Saturday, January 26, 2013

08 Joint Design Nº 80




One of the first references I always consult when I am thinking about dolly ball and socket joints is twigling's Zen and the Art of Articulating Dolls by Using Balljoints (Copyright 2007 Therese Olsen). Even though her emphasis is on resin ball-jointed dolls, her joint research is very thorough. Click on any image to enlarge it.






Of course, Martha Armstrong-Hand's book, Learning To Be A Doll Artist (1999) is really the only reference for making a porcelain BJD, using oil-clay and carving wax. However, she does not really go into many details about joint design, but she does encourage experimentation through the trial and error method to find out how to design the ball and socket joints. Some of the most important points are summarized below.



The cups or sockets of the chest and hip pieces must be shallow to allow for arm and leg cups.
 Bravely invent and experiment until the joint does what you want it to do!
 Our choices are limited due to the material we employ.
We have to allow for a pour hole in every part we create.


Doll Artist Allison Mecleary has a very nice FREE Step-By-Step Porcelain BJD Making Tutorial at Woodland Earth Studio, using Polymer Clay as the modeling material.

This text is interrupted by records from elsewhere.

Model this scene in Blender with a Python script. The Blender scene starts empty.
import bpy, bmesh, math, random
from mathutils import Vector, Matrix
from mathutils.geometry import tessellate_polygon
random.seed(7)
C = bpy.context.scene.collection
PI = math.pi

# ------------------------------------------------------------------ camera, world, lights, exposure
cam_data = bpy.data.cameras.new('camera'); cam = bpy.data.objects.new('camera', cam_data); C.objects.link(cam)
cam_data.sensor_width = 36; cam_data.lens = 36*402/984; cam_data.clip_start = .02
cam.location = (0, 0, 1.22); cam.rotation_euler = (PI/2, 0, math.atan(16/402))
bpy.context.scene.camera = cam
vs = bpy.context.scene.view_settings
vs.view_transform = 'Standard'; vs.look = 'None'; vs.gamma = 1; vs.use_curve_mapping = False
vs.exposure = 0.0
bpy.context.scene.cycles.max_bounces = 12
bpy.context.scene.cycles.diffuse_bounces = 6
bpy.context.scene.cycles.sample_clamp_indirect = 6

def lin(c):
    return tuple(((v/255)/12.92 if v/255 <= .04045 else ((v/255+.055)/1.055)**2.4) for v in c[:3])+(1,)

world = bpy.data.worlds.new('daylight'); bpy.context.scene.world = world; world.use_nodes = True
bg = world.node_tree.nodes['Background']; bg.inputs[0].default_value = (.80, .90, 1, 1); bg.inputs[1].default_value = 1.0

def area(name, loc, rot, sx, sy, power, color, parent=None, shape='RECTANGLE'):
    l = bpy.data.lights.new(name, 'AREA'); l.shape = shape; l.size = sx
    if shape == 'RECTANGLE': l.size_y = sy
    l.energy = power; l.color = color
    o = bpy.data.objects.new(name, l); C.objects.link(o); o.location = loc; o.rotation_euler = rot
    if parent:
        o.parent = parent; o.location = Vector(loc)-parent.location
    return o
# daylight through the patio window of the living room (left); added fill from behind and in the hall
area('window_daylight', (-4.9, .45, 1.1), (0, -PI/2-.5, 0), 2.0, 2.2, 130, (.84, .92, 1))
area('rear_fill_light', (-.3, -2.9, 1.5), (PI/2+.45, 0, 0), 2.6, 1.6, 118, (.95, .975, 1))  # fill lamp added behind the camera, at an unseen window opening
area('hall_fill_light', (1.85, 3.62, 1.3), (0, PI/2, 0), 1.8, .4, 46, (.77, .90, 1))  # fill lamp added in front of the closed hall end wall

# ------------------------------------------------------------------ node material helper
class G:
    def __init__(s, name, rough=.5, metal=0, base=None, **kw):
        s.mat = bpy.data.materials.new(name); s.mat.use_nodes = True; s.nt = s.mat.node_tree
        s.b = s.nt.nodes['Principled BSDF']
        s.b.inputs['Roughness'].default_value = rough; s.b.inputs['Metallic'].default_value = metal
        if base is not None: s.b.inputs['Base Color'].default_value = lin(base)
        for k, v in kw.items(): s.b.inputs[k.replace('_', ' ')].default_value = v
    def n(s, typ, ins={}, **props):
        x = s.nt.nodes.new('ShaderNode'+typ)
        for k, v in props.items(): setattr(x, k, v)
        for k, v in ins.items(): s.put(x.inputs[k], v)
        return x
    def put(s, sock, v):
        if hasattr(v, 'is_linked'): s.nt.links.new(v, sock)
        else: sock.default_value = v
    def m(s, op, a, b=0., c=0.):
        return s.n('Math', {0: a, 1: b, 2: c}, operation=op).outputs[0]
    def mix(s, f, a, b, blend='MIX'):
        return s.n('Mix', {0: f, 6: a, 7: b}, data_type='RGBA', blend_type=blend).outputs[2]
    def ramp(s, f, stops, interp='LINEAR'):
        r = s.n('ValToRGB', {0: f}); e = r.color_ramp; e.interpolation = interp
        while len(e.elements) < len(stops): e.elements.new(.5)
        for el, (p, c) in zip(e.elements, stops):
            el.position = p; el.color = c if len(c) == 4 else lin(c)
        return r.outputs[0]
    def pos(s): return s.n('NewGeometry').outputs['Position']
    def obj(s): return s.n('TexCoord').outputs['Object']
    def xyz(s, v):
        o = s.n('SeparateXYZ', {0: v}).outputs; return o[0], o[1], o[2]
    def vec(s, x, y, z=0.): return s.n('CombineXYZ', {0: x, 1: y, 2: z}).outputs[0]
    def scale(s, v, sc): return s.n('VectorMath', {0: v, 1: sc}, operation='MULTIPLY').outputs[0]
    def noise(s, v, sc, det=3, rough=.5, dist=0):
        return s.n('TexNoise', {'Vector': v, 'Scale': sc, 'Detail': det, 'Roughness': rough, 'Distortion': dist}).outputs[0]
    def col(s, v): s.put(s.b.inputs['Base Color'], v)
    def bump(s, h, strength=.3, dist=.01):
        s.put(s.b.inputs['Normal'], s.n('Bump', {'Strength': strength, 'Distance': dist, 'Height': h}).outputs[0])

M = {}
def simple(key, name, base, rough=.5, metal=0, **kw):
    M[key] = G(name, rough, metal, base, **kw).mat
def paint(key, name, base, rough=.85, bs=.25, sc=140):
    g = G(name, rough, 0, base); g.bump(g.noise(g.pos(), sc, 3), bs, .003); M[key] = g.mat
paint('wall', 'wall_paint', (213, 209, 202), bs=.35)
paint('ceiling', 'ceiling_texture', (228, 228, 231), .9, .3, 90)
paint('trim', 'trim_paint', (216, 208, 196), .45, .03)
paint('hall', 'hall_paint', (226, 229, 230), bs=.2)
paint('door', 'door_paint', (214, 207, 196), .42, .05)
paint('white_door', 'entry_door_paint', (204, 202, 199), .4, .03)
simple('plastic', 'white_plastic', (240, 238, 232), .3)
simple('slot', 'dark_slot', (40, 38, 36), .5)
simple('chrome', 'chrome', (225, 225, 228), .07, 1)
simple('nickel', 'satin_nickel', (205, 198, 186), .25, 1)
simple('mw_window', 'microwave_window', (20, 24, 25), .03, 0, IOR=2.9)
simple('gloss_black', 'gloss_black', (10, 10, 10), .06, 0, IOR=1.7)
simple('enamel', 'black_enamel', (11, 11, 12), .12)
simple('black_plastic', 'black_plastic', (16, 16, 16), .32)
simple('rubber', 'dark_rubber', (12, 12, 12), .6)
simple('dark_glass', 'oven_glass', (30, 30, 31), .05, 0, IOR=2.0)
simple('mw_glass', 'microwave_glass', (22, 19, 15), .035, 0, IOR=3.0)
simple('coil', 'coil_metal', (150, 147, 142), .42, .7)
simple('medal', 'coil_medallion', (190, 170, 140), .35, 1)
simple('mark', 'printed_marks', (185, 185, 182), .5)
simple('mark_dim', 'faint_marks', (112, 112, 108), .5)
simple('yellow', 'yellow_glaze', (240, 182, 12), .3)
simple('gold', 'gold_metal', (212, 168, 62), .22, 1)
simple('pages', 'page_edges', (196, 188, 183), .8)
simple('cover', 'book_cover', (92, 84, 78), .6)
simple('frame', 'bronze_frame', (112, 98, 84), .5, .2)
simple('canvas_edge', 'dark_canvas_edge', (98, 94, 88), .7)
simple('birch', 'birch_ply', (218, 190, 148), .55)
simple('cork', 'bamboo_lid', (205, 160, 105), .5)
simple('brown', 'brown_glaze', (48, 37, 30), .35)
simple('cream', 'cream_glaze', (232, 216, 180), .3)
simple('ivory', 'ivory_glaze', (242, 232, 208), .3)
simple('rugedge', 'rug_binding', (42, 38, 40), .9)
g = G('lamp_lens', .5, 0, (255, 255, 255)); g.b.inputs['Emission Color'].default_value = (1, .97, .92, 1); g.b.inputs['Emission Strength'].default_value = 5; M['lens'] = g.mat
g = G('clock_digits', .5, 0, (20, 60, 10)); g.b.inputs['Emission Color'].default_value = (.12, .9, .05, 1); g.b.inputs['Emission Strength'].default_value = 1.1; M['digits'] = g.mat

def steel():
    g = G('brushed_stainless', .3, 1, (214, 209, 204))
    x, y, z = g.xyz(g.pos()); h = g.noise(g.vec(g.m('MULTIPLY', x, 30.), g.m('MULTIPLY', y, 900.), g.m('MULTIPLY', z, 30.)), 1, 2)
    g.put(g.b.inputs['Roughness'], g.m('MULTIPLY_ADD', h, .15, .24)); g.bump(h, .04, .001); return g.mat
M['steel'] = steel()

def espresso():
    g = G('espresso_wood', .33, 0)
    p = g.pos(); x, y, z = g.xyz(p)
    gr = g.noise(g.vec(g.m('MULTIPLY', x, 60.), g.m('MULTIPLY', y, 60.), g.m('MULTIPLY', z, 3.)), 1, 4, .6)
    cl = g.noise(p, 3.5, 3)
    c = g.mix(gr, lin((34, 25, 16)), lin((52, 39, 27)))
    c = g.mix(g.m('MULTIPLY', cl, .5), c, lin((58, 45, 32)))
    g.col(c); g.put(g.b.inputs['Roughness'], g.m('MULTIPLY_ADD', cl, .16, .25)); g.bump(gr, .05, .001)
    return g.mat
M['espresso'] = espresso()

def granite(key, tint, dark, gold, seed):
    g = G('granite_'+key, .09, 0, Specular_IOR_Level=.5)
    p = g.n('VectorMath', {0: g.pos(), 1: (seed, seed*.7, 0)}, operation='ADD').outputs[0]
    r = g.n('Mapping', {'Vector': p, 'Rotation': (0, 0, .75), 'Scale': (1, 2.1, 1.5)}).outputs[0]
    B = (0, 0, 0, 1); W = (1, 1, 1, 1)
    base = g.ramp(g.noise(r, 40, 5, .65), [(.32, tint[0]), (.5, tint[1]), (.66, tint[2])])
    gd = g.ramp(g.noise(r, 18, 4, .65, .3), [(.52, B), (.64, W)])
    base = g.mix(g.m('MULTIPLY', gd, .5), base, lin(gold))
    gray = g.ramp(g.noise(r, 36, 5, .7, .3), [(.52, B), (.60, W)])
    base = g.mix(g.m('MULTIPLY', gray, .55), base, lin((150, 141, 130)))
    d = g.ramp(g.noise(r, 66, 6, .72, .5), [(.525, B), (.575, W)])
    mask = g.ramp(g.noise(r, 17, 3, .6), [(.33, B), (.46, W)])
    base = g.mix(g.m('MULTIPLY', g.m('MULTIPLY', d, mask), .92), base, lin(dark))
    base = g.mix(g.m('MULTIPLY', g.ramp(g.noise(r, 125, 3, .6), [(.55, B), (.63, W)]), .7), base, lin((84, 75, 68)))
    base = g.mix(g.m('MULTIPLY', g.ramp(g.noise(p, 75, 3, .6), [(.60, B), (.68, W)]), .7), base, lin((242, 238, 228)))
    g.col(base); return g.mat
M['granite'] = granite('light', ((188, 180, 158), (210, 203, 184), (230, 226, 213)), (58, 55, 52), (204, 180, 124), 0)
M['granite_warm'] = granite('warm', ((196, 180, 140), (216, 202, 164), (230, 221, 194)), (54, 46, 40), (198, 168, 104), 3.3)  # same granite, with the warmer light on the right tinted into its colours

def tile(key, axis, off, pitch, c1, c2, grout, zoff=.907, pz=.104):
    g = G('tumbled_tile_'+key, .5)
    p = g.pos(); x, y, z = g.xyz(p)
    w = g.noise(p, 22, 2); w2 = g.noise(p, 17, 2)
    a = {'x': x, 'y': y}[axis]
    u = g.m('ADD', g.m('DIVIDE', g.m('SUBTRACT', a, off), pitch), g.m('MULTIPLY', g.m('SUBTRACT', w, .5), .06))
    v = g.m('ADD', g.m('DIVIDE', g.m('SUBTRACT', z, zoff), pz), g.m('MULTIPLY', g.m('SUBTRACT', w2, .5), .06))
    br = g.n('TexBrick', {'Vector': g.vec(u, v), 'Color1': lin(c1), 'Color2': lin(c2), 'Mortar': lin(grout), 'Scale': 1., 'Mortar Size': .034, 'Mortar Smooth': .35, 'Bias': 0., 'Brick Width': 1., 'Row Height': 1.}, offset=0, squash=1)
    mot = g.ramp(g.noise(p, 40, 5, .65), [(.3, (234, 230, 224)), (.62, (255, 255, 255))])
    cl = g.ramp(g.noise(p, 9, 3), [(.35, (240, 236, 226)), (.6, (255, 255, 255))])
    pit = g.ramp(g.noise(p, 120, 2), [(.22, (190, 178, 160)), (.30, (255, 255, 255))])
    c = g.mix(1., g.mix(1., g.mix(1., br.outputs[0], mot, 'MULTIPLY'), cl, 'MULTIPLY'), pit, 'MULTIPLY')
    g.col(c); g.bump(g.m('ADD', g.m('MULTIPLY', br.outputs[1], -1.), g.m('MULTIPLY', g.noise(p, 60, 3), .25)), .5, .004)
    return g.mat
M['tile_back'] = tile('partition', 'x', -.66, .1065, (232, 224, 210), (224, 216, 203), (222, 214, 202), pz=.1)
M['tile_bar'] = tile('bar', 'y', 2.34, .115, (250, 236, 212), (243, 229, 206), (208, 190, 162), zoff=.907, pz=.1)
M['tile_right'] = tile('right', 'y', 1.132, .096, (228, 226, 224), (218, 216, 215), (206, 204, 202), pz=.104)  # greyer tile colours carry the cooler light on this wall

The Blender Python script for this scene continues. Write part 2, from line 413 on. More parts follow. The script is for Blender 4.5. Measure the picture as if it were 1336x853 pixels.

The Japanese artist who created the first resin Dolfie for Volks, back in  1999, was inspired by a Victorian-style BJD. Many of these types of dolls were similar to the antique composition-body doll shown below.






The Japanese aesthetic has been very influential to many contemporary BJD makers. Below, are some photos from Ryo Yoshida's book, Yoshida Style Ball Jointed Doll Making Guide (2006). Yoshida's book describes how to make a One Of A Kind BJD using LaDoll air-dry clay.









The photo below shows an excerpt from Aimi's book, How to Make Your First Ball-jointed Doll (2011). It is very similar to Yoshida's book, and the doll described in the step-by-step tutorial is also an OOAK BJD made with LaDoll air-dry clay.